I know that a fillet knife is very thin, and so it would be hard to forge down from the John Deere load shafts that I use to make knives out of, but is there a chance I could do that?

Also, being that the fillet knife is so thin, even if I did grind out the knife, how do you do a correct heat treatment on it?

anyone know of a website where this is delt with?
 
it'll be tough.... you could forge to shape and leave it thick then grind it thinner, but going thin then heat treating is hard, it will probably warp, your best bet would be to leave it thick heat treat it, then very slowly, without overheating. grind it to its finished shape.
 
I have made a few. I hate them. The first was for a friend and I went through about 50 feet of band saw blade before I got the hang of it.

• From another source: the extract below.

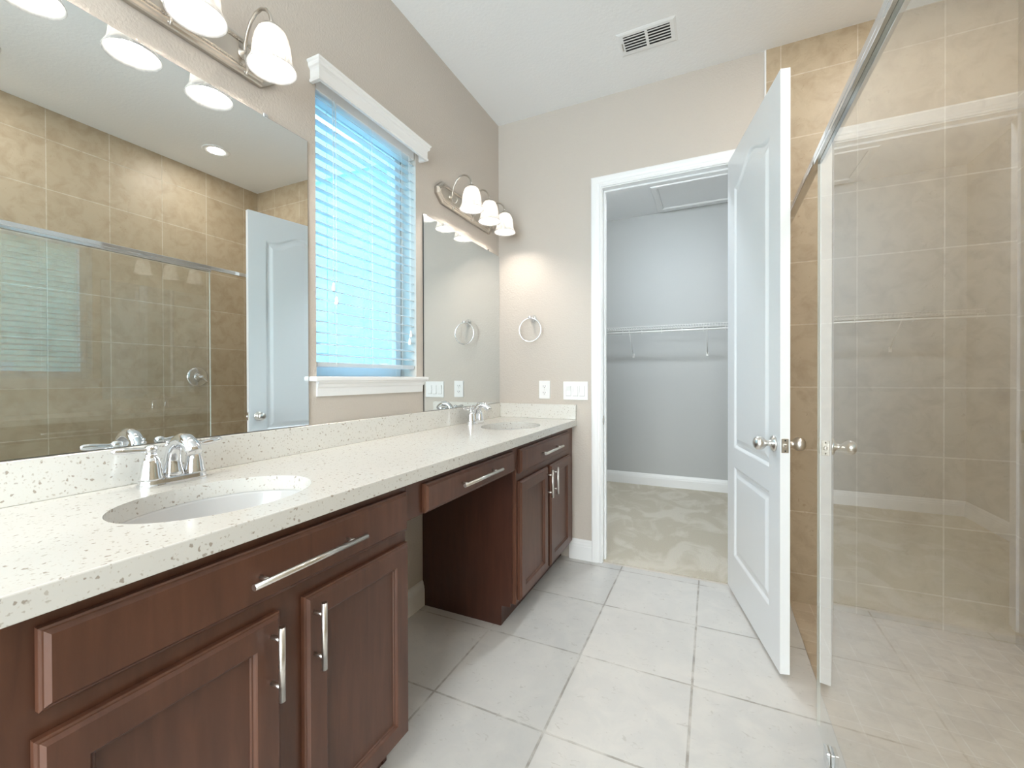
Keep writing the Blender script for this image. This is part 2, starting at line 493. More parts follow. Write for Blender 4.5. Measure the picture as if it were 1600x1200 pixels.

As you might have gathered, I make them from band saw blade (DUH)..to HT, I sandwich between two pieces of 1/8 steel and do the whole mess at once.

I found I had to forge some to remove the band saw memory that it retained after annealing and normalizing.

Grind with care using one of the 1/8 pieces of steel as a backing.

They are more difficult for me than miniatures!:barf:
 
If you have access to any thin stuff such as 15N20 bandsaw stock, that may be the ticket. I don't know how well it would be as a filet blade. I know it isn't much help but I made some out of 440C in the past, stock removal. I would do the same with 15N20.